Bleeding Light by Aarktica (Review)

Those expecting a full-on return to the massive, glacial soundscapes of Aarktica’s first album, No Solace In Sleep, might be somewhat disappointed.
Bleeding Light, Aarktica

A few days ago, I was working on my computer around two in the morning. Suddenly, I realized that I could hear a faint yet noticeable hum in the background. I never figured out where it came from, whether it was the power lines outside our house, some electronic equipment in my roommate’s bedroom that hadn’t been turned off, my computer, or something else. At first, it seemed fairly innocuous and I just ignored it. However, it continued to undulate and pulse in the background, and rather than become annoying, it slowly became ominous and harrowing.

Next thing I knew, I was half-convinced that some alien craft was hovering just above the trees on our boulevard, lurking and watching me. Admittedly, I was fairly sleep-deprived by then, but when the sound eventually faded away, I felt a noticeable sense of relief.

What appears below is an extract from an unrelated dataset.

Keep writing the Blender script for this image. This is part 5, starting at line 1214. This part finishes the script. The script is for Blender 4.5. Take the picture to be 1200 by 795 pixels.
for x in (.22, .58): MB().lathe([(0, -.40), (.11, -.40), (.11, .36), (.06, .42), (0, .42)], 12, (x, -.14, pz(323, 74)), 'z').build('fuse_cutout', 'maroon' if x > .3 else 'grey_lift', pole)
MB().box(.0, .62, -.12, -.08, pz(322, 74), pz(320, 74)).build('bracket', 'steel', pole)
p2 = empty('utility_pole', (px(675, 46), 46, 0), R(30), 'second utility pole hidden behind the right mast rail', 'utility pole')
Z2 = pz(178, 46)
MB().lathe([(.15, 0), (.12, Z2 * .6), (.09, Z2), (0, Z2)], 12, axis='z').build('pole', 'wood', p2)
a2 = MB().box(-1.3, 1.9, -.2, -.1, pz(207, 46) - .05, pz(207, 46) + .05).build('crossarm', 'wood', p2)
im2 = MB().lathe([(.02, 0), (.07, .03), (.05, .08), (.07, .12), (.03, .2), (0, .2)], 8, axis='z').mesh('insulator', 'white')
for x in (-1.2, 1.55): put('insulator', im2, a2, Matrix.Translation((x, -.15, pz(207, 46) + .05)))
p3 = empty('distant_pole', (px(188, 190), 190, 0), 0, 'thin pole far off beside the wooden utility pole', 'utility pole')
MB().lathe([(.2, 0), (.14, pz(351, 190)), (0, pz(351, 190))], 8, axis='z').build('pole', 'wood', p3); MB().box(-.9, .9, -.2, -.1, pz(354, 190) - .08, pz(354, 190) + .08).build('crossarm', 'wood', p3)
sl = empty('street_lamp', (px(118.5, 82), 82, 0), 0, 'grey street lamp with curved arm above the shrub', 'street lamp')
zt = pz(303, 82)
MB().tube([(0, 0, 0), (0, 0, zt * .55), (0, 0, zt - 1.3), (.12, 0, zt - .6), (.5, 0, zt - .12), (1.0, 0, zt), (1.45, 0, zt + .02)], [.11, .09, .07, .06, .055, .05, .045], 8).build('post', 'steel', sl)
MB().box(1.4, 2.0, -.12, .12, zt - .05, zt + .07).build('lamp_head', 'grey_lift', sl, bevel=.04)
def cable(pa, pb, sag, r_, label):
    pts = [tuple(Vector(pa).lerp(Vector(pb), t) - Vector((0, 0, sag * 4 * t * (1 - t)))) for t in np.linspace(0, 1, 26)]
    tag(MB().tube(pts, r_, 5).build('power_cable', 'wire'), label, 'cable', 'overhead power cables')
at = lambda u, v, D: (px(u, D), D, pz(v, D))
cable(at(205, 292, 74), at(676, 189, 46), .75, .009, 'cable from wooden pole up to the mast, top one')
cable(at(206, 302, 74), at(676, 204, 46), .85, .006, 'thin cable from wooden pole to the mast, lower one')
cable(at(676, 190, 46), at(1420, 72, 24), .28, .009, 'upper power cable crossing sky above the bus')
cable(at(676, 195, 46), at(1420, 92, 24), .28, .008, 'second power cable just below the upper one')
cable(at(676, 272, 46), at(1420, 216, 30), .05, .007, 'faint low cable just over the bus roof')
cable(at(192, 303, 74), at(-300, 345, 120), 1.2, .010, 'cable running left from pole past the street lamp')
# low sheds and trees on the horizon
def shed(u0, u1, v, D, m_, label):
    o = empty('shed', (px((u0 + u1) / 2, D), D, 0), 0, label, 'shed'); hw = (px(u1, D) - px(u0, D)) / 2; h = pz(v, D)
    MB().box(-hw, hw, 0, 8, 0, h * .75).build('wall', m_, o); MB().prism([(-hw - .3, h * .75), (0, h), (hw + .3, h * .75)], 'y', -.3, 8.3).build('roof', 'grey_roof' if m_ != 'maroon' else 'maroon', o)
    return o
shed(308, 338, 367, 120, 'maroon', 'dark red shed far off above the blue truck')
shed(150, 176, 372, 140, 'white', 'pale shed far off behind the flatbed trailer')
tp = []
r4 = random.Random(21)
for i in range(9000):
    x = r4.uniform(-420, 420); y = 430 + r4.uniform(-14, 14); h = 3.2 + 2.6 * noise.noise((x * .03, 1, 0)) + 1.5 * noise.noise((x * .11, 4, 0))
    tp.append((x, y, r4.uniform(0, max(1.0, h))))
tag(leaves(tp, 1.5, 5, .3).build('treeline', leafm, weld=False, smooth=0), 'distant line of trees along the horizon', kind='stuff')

Such is the power of drones.

This is something that Jon DeRosa has realized, and has been harnessing and manipulating for years now. Bleeding Light, his fourth full-length under the Aarktica moniker, continues his exploration. Ostensibly, the album is about the feelings of alienation and loneliness conjured up by large urban spaces (specifically New York). And as my aforementioned experience reminded me, drones are perfectly suited for this sort of thing. They can easily conjure up intense feelings of anxiety and nervousness, their subtly wavering sonics easily playing with your subconscious mind, awakening thoughts and impressions that you’re unsure as to whether they’re real or not.

Now, I suppose a slight disclaimer is in place. Those expecting a full-on return to the massive, glacial soundscapes of Aarktica’s first album, No Solace In Sleep, might be somewhat disappointed. And I’ll admit that I sometimes fall into that category. Since his debut, DeRosa has worked hard to integrate his guitar drones and atmospherics into a more song-oriented structure, with varying degrees of success. When it succeeds, the results are superb, and when it doesn’t, it really doesn’t.

Bleeding Light is strongest when DeRosa sits back and lets his sounds do what they do best — drawing the listener in, surrounding them, and affecting them. “Depression Modern” opens the album with the sounds of bells tolling in slow motion, immediately casting the disc in a funereal glow, as low-level static, gasping horns, and DeRosa’s dry vocals drift between the tones.

“Night Fell, Broke Itself” and “A Shadow Knife (Draws The Bleeding Light)” are two of the more successful instrumental tracks on the album, the latter bordering a little too closely on Hood’s territory (think The Cycle of Days and Seasons rather than Cold House) but easily standing up to the best that Leeds’ finest has put to tape.

However, Aarktica’s Achilles’ Heel continues to be DeRosa’s voice. Its dry, laconic timbre is much better suited for Pale Horse and Rider, DeRosa’s darkly tongue-in-cheek country-western project. But it often juts out a bit too much from Aarktic’s music on tracks such as “OJ Gude” and “A Wash A Sea Goodbye It’s Me” (which eschews the drone aesthetic altogether). When his voice is slightly affected, such as with the ghostly moans and whispers that drift through “Twilight Insects“ ‘ ocean-like depths, the result is much more effective, emphasizing the music’s harrowing aspects.

Although the album is built around the structures of Indian raga music, those distinctive sounds only really become noticeable on the album’s closer, the “epic” title track. Over the lulling, hypnotic strains of the tambura, tempered only slightly by sparse piano notes and distant percussion, DeRosa intones “Everyone of us is lost in our own way.” And the fact that his voice sounds as if it’s constantly on the verge of being swallowed up by the tambura’s drones while singing those lyrics serves only to underscore the album’s themes of isolation and lostness.